Jay OwenGreen Prosperity, Transforming Finance

“Ethical Markets highly recommend this article by our partner Daryl Roberts on how to accelerate solar financing!

Hazel Henderson, Editor“

Solar Energy Industry Association (SEIA) Tax Equity Conference Brief

I recently attended the Solar Energy Industry Association‘s (SEIA) Finance and Tax Seminar in New York. The subject matter in this event delved into issues related to tax equity finance.  Each panel session was moderated by a tax attorney or an accountant, and most of the content of the sessions consisted of technical tax law.

To place the discipline into context, one speaker noted that the tax equity renewables investing deal volume in 2018 was $2-3B for solar and $9B for wind, and the number of tax equity participants is roughly only 25-35 large corporations.  So unless there are changes to the tax code that would widen the range of entities that could benefit from tax equity investing, the pool of investors is not likely to broaden parabolically.  Total investments in the US for renewables in 2018 was estimated by Bloomberg New Energy Finance at $43B, and globally totaled $300B total for all clean energy investments, including equity raising by companies in smart grid, digital energy, energy storage and electric vehicle. Estimates from numerous NGO’s contend that the rate of investment needed to transition rapidly enough to bend the GHG temperature curves is more like $1-2Tr per year.   So the scale of tax equity investment, although substantial and growing, is estimated to be less than 20% of the build rate needed to deliver 80% renewable electricity per various transition targets proposed by various states, the Green New Deal, & others.

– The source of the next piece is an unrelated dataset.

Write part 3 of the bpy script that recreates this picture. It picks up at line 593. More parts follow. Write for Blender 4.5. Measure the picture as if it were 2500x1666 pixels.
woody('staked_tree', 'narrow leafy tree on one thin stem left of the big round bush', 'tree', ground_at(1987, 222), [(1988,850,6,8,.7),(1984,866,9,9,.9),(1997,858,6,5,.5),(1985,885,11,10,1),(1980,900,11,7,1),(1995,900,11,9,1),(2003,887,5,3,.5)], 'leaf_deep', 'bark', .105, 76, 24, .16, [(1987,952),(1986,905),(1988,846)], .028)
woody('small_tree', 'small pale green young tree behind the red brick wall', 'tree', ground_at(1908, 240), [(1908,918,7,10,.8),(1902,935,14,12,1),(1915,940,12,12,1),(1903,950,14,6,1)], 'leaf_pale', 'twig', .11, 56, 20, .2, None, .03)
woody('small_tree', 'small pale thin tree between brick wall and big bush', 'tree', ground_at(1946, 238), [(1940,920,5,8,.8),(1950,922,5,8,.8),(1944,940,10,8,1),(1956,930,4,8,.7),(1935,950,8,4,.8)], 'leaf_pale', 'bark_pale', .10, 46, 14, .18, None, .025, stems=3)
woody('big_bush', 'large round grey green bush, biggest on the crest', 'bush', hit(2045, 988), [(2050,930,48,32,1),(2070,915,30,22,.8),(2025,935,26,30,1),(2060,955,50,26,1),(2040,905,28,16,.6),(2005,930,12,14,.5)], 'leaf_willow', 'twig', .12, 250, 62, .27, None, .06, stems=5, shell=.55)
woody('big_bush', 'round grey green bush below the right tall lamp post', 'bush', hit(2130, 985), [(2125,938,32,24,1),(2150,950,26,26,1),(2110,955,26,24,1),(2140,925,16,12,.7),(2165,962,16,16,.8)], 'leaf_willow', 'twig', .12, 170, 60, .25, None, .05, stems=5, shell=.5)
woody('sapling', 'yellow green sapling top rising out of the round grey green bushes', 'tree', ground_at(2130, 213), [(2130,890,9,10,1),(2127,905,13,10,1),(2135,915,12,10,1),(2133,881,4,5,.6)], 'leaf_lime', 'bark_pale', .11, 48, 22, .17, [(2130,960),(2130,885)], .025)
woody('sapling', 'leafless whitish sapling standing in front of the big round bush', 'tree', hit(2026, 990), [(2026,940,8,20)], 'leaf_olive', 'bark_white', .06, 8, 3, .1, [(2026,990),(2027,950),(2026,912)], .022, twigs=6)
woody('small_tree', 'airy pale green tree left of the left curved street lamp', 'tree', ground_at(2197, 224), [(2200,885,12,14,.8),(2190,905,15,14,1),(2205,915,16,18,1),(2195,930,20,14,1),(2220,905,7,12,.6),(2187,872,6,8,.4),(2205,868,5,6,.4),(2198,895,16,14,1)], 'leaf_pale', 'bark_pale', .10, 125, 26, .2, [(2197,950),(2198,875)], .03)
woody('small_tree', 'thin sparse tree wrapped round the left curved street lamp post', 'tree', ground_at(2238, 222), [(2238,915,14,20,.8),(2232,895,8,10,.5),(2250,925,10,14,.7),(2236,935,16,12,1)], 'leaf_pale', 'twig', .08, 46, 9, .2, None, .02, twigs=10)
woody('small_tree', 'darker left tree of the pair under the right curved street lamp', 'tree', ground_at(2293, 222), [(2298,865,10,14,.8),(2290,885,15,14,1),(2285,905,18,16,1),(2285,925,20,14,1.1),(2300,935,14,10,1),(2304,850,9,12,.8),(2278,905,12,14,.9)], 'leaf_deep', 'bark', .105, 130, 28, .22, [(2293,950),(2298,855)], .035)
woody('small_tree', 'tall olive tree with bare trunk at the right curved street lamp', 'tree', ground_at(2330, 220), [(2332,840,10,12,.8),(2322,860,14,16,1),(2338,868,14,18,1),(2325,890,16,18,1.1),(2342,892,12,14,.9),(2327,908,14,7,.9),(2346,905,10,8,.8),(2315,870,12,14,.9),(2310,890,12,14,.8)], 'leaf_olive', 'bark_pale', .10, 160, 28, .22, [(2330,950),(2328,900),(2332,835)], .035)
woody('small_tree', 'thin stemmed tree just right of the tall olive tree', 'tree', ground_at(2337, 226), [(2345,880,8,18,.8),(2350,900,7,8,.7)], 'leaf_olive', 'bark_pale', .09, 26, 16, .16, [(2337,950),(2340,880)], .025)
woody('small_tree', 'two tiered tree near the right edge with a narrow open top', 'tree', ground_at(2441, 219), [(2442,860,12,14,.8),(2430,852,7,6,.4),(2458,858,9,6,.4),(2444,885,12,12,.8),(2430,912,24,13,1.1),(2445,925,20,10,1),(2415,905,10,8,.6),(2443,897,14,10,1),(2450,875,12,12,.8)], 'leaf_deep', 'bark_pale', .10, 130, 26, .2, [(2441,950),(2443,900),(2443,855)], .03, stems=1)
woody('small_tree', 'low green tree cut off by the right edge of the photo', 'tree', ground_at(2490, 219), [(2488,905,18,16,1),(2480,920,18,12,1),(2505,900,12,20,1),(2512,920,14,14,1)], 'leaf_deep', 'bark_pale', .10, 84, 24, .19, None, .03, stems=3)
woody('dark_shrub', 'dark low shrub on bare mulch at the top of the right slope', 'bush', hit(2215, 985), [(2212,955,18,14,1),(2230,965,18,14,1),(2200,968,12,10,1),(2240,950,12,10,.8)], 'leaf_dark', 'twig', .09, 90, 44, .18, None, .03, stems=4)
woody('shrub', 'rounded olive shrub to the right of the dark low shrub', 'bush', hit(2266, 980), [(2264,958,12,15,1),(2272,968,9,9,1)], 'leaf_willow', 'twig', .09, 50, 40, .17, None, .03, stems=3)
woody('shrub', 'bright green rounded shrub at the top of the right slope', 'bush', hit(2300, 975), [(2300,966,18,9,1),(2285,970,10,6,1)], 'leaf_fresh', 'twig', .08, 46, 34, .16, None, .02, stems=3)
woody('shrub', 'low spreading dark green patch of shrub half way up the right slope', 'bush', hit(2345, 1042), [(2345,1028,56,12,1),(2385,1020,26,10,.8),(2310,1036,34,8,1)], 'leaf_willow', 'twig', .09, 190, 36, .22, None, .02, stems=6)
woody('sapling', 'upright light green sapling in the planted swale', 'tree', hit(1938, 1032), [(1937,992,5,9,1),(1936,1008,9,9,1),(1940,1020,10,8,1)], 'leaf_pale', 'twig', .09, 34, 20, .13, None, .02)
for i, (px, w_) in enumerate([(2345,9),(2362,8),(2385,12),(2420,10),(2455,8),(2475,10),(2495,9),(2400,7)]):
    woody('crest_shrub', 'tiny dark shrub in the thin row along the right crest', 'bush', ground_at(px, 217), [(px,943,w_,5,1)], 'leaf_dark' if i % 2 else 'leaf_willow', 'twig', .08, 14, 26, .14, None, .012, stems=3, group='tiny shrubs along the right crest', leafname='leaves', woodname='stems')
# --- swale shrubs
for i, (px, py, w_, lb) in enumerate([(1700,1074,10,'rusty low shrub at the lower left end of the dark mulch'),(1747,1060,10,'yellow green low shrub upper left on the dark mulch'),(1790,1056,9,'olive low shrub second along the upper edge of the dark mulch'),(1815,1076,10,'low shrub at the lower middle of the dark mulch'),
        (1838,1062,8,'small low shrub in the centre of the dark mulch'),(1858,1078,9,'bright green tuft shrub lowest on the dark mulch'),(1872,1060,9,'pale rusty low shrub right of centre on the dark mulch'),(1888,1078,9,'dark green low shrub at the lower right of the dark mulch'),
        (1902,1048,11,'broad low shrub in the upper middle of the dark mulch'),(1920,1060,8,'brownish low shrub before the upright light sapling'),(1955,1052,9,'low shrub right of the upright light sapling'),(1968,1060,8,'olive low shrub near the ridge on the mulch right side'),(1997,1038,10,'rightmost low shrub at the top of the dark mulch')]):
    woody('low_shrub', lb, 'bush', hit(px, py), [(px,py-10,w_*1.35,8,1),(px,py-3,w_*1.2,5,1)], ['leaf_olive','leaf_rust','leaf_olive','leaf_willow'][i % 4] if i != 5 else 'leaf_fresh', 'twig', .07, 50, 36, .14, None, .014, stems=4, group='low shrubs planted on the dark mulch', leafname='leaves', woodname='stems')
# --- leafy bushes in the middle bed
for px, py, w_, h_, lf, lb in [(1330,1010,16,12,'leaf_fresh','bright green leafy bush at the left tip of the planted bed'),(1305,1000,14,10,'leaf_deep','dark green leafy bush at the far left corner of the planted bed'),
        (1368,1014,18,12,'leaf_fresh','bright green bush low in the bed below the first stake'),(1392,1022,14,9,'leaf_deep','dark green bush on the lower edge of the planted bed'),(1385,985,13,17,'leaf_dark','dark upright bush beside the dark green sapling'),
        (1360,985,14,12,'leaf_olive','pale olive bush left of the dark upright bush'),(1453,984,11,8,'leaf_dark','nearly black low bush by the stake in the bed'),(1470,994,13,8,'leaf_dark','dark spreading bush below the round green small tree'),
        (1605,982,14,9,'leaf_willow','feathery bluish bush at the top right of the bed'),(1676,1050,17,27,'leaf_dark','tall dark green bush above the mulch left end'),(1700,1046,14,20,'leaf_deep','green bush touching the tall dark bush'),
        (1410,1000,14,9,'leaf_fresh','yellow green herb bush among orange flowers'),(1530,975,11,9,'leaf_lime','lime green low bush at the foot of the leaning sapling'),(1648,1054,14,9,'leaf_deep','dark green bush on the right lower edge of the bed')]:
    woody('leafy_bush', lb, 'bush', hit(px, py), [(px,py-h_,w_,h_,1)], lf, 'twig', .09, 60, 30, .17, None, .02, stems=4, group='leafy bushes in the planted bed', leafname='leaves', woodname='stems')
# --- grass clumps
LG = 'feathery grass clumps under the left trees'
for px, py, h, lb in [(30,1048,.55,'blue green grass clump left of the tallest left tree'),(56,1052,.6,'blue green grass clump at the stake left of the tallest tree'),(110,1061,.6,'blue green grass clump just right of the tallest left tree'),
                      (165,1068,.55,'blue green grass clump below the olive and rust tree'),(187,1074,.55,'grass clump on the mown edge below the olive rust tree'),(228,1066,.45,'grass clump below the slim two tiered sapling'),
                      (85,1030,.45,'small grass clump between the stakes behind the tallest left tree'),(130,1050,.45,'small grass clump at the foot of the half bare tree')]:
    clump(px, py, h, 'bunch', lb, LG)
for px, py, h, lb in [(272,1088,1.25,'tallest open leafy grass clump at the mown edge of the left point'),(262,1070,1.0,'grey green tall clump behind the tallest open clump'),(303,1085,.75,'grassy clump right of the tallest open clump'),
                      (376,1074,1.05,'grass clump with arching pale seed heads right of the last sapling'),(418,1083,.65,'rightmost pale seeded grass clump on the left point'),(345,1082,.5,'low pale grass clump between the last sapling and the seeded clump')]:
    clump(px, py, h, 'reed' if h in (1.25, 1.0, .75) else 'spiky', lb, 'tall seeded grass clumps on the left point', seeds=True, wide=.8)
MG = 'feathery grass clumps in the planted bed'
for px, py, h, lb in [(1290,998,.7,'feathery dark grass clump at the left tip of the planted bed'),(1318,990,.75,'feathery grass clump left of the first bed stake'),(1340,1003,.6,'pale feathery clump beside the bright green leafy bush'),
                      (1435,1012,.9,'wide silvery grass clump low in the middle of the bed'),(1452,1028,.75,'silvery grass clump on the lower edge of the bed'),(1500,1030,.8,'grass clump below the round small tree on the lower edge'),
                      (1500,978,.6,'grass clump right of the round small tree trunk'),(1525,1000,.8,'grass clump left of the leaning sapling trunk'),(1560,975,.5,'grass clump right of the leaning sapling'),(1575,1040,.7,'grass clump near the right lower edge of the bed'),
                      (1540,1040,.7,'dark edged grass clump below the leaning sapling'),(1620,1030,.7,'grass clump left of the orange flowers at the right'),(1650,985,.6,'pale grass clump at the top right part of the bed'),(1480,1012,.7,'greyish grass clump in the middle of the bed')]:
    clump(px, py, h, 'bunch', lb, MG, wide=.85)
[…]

The keynote session was moderated by a principal from Novogradac, an accounting firm with a large renewables practice, who prefaced with a very brief overview of the mechanics of the 3 primary partnership structures commonly used in the industry:  the partnership “Flip” structure, Sale Leasebacks  & Inverted Leases.   A second session titled “Solar Finance 101” led by an attorney from Norton, Rose, Fulbright was provided specifically to elaborate on the structures.

In a Partnership Flip the General Partner (Sponsor/developer) starts by holding 1% of equity, and the Tax Equity Investor (TEI) is the Limited Partner holding 99%.  A flip in the ratio to GP 95% / LP 5% is triggered either by reaching a target yield (usually 5-7 yrs), or a date certain (6-8 years).  The target ROI for the TEI in a yield-based version is in the range of 6.5%, earned from Investment Tax Credits against prior losses & development costs, and some portion of operating cash flow.   The fixed-term version requires different terms for the investors to achieve the desired yield, and usually extends 6-8 years.  The fixed flip leaves as much cash as possible for the sponsor, and pays the TEI’s cash as a 2% preferred distribution.

In the 101 session, the main challenge was identified as:  how to get a step up in tax basis so that benefits are calculated on Fair Market Value rather than on Cost or DCF (discounted cash flow).  She cited 3 court cases that will be adjudicating:   a) the allowable standard for this valuation,  b) whether developer fees should be limited to 12-18%, and c) whether use of DCF with a low discount rate that artificially raises value should be disallowed as a disguised sale.  The test imposed by the IRS would disallow the ITC claim if the DCF is the same after the end of the PPA term, DCF should be different in the merchant period, usually expected to be 7.5% to compensate for the variability risks of merchant pricing.

“Absorption” was the other key element discussed throughout the conference, and is one of the more complex aspects of partnership taxation.   The Capital Account for each partner documents what each has contributed and is allowed to take out in tax benefits, and cannot drop below zero.   “Tax efficiency” characterizes whether the tax benefits can be fully taken by either party, or remain partially unclaimed.   If the TEI capital account is at risk for drawing down too much, such that the tax benefits would re-allocate back to the sponsor who also could not use them, then the remedy is often a Deficit Restoration Obligation (DRO), in which the sponsor indemnifies the TEI.